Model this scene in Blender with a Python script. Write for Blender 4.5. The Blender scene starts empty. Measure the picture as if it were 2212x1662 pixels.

######

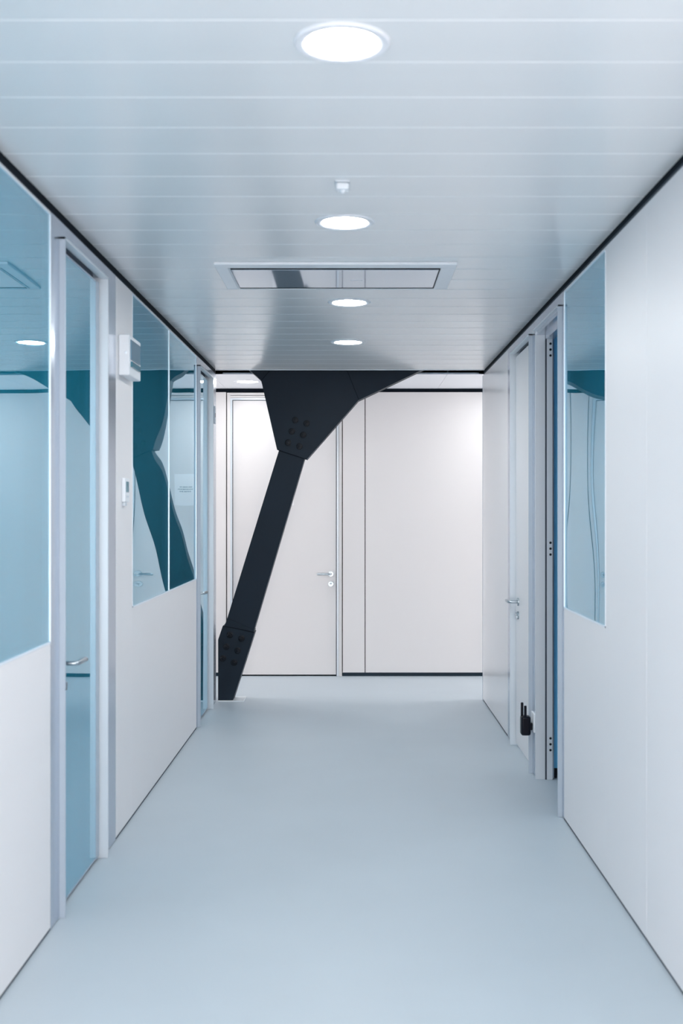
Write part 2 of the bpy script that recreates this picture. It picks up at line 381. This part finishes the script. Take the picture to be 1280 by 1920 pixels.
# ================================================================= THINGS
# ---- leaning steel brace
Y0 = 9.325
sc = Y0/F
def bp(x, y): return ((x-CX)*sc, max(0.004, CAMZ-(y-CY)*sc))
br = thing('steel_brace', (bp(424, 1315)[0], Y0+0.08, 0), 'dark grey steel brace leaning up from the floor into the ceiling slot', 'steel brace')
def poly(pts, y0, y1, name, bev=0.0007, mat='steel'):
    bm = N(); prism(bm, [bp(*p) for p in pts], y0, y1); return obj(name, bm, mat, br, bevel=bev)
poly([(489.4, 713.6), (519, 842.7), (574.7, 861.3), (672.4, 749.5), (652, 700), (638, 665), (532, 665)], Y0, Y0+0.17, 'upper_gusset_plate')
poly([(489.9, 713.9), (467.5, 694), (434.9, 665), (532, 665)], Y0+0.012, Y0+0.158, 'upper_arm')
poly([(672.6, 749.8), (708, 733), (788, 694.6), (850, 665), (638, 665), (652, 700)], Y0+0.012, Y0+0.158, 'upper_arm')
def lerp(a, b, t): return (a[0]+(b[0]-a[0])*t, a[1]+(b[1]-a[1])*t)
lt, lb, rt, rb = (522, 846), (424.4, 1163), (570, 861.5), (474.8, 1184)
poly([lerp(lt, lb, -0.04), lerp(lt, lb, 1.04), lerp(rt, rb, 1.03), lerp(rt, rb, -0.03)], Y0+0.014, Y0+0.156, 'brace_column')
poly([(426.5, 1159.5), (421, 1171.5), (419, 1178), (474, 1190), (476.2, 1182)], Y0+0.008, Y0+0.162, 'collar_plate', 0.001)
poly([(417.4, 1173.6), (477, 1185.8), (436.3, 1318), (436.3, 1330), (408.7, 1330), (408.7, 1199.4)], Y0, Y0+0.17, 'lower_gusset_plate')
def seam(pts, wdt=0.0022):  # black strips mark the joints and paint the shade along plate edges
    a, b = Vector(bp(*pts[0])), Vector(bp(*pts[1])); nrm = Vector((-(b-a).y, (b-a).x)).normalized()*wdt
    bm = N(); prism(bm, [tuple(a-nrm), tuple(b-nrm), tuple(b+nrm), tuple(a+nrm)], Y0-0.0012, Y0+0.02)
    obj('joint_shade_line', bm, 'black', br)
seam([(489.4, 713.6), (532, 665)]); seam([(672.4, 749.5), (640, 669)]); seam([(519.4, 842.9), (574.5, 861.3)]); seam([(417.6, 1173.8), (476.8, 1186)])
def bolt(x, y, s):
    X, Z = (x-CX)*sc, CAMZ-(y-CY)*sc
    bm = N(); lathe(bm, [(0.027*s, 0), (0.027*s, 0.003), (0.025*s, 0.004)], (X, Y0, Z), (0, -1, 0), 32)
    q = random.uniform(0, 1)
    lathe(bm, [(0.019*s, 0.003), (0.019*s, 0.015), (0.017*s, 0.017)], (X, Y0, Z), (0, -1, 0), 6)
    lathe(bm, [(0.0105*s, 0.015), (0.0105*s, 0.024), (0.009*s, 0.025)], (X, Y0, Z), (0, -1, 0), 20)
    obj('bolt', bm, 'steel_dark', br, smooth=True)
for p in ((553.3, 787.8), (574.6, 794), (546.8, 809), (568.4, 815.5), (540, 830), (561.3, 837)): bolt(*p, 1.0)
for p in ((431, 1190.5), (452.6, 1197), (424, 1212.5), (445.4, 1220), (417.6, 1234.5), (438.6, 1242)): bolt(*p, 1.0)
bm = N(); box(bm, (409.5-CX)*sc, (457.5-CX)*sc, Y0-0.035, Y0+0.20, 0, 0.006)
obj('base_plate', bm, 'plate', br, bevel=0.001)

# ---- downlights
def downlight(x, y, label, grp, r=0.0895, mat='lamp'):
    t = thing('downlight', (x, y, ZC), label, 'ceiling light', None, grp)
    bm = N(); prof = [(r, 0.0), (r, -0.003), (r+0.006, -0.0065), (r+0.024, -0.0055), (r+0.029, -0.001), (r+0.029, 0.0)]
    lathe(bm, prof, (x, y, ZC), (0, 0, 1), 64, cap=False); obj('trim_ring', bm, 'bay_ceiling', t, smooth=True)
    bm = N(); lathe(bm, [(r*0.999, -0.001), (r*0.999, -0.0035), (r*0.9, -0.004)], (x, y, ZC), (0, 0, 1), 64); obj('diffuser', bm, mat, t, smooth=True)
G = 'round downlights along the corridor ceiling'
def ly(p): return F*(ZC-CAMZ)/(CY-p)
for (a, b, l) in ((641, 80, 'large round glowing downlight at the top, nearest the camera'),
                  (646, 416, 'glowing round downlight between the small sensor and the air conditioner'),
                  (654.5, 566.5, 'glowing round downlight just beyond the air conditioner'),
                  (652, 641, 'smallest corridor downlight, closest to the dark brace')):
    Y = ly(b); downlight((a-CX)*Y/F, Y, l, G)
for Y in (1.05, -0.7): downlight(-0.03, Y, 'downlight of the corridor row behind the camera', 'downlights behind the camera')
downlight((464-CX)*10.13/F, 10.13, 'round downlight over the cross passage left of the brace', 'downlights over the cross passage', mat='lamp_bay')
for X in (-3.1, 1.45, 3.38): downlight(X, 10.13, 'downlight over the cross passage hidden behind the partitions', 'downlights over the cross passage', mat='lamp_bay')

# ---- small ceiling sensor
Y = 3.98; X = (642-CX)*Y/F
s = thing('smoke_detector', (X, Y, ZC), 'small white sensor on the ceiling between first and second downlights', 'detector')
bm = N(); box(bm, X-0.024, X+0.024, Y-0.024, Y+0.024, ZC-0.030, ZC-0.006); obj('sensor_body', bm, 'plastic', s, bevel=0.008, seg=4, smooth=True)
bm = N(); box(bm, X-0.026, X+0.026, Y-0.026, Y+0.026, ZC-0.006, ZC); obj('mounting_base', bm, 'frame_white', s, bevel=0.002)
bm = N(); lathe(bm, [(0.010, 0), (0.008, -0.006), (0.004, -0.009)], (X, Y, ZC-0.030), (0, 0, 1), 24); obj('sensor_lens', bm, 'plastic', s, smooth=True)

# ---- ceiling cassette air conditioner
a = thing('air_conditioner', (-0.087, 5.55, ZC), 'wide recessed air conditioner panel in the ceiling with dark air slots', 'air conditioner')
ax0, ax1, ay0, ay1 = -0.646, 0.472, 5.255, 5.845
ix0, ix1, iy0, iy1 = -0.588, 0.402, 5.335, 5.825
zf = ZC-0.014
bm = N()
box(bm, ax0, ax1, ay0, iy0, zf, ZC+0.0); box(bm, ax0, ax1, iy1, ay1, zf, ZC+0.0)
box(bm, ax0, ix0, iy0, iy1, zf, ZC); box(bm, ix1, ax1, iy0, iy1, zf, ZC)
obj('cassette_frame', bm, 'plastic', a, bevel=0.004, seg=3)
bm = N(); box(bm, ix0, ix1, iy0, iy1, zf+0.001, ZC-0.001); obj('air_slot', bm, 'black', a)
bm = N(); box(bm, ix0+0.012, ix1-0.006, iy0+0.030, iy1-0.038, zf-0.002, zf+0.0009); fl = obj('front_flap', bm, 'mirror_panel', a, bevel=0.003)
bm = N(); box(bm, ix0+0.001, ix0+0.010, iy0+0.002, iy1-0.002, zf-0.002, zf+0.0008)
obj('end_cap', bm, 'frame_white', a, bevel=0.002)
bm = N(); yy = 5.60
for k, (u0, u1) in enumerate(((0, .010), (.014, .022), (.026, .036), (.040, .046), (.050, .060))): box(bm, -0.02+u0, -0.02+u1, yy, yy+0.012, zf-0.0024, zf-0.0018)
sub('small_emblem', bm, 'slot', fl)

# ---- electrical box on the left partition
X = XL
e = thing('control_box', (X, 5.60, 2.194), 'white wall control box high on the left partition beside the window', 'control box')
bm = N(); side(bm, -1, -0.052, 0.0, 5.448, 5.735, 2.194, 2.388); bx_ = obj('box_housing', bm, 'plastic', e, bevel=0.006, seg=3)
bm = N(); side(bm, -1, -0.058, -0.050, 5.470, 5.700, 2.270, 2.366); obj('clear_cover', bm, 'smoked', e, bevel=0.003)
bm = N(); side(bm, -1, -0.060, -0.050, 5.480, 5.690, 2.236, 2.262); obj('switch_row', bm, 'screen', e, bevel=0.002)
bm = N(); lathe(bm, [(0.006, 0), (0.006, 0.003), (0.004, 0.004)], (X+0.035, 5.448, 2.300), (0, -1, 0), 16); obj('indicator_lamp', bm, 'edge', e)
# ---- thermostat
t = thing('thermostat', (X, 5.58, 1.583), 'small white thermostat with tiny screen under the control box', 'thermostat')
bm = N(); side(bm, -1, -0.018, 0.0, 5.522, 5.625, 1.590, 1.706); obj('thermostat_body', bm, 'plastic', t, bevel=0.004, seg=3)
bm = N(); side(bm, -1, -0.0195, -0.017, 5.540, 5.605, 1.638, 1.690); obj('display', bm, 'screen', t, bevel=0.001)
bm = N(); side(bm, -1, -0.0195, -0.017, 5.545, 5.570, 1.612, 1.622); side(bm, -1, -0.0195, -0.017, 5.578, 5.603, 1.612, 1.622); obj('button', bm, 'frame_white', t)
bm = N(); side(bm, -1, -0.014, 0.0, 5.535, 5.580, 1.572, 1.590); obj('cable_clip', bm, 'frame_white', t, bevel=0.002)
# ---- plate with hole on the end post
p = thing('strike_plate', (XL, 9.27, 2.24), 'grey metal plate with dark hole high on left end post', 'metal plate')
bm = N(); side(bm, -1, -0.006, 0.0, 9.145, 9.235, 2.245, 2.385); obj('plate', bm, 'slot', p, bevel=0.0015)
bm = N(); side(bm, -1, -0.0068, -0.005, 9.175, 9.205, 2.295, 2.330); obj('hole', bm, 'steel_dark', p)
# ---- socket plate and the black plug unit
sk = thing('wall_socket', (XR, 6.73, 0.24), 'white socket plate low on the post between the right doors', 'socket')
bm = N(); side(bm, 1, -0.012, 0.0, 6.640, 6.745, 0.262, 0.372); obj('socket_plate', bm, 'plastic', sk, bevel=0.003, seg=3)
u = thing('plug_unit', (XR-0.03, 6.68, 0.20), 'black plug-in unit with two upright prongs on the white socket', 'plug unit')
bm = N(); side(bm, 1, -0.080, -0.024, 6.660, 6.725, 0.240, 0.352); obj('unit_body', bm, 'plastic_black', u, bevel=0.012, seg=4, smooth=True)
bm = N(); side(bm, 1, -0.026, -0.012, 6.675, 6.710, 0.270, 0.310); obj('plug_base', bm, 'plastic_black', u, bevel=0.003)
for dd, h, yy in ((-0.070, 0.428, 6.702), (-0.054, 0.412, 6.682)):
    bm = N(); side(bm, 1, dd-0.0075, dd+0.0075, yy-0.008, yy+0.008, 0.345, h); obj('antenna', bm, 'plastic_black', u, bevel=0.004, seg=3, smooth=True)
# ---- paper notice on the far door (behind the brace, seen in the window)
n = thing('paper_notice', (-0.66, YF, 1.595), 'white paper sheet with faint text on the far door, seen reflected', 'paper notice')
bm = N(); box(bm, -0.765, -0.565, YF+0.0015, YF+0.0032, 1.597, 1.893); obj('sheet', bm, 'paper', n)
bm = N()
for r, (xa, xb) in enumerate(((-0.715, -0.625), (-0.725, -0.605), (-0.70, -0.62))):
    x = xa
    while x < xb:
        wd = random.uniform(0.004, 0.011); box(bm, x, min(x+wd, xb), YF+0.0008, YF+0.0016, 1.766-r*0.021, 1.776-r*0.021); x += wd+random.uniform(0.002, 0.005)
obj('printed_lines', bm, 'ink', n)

######

**EXERCISE INSTRUCTIONS**
Above are several records. Count the lines among them that contain "Write" and give only the total.

**TASK SOLUTION**
2